Há dois anos ele seria um forte candidato na disputa pela Presidência da República. Essa viagem do paraíso ao inferno é uma tragédia brasileira que aponta para algo maior que ele. Mostra os vícios de soberba inerente à ideia do faço-porque-posso.
Em 2004, antes de se tornar famoso, o juiz Moro escreveu um artigo sobre a Operação Mãos Limpas italiana e disse o seguinte:
“Os responsáveis pela operação Mani Pulite ainda fizeram largo uso da imprensa. […] A investigação da ‘mani pulite’ vazava como uma peneira. Tão logo alguém era preso, detalhes de sua confissão eram veiculados no L’Expresso, no La Repubblica e outros jornais e revistas simpatizantes. […] Os vazamentos serviram a um propósito útil”.
Moro e os procuradores da Lava Jato repetiram a mágica. Agora queixam-se de vazamentos e o ministro da Justiça lastimou que seus projetos “não têm tido a necessária exposição na imprensa”.
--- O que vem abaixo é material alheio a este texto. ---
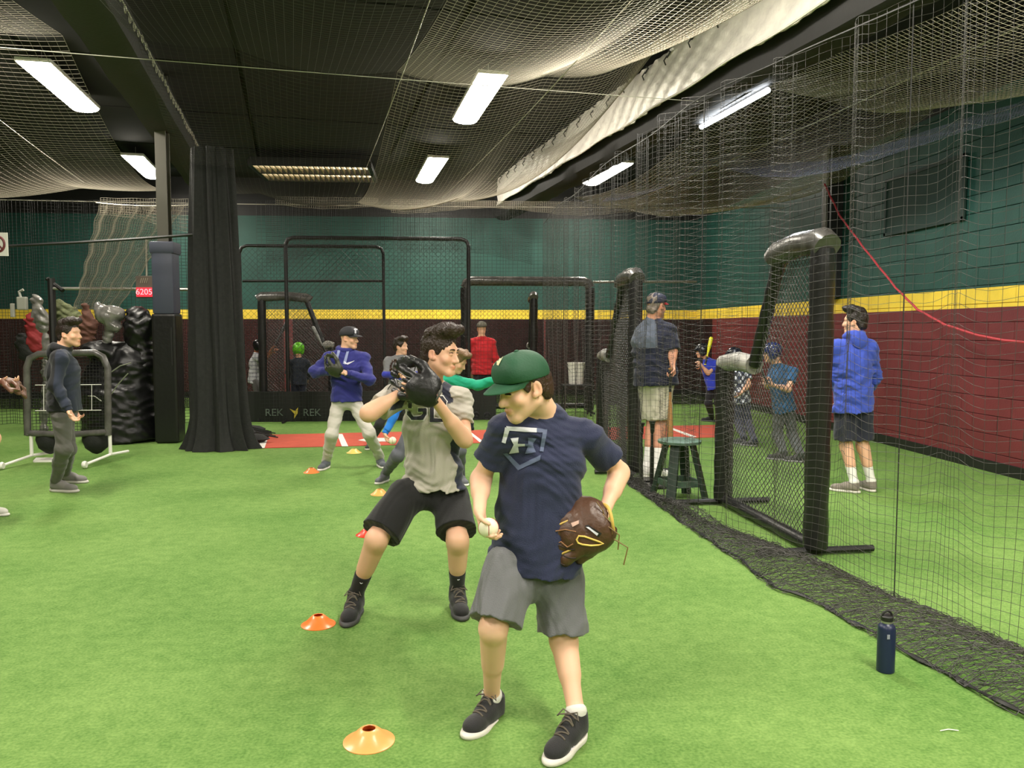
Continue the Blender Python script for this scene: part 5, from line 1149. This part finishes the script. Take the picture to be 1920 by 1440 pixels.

O doutor não percebeu a mudança climática a que se submeteu trocando Curitiba por Brasília. Era um juiz que encarnava o combate à roubalheira e, junto com os procuradores, era também a melhor fonte de notícias. Afinal, era preferível ouvir Moro ou Deltan Dallagnol a dar crédito às patranhas virginais de empreiteiros ou de comissários petistas.
Moro, Dallagnol e os procuradores sempre souberam que seu serviço seria avaliado nas cortes superiores de Brasília. Confiaram numa inimputabilidade que lhes seria concedida pela opinião pública, até que vieram as revelações do Intercept Brasil e, acima de tudo, a decisão do Supremo Tribunal Federal que anulou a sentença de 11 anos de prisão imposta a Aldemir Bendine, ex-presidente da Petrobras e do Banco do Brasil.
Os inimigos do procurador Dallagnol acusavam-no de manipular a fama com palestras bem remuneradas, mas ninguém seria capaz de supor que, de 20 palestras vendidas entre fevereiro de 2017 e fevereiro de 2019, 5 fossem patrocinadas pelo plano de saúde Unimed, com um ticket médio de R$ 32 mil.
Em setembro de 2018 o procurador queria ir à Bahia e perguntou a uma agenciadora: “Será que a Unimed Salvador não quer me contratar pra uma palestra na semana de 24 de setembro?”. (A Lava Jato passou ao largo dos planos de saúde.)
Dallagnol fez o que achava que podia fazer. Desde o aparecimento das mensagens obtidas pelo Intercept, os procuradores da Lava Jato e Sergio Moro encastelaram-se numa defesa suicida de silêncio e negação. Danificaram a alma da Lava Jato com a soberba do encastelamento que levou as empreiteiras e os comissários do PT à ruína e à cadeia.
Para Moro, a conta do faço-porque-posso veio na semana passada, com a decisão da Segunda Turma do Supremo Tribunal Federal.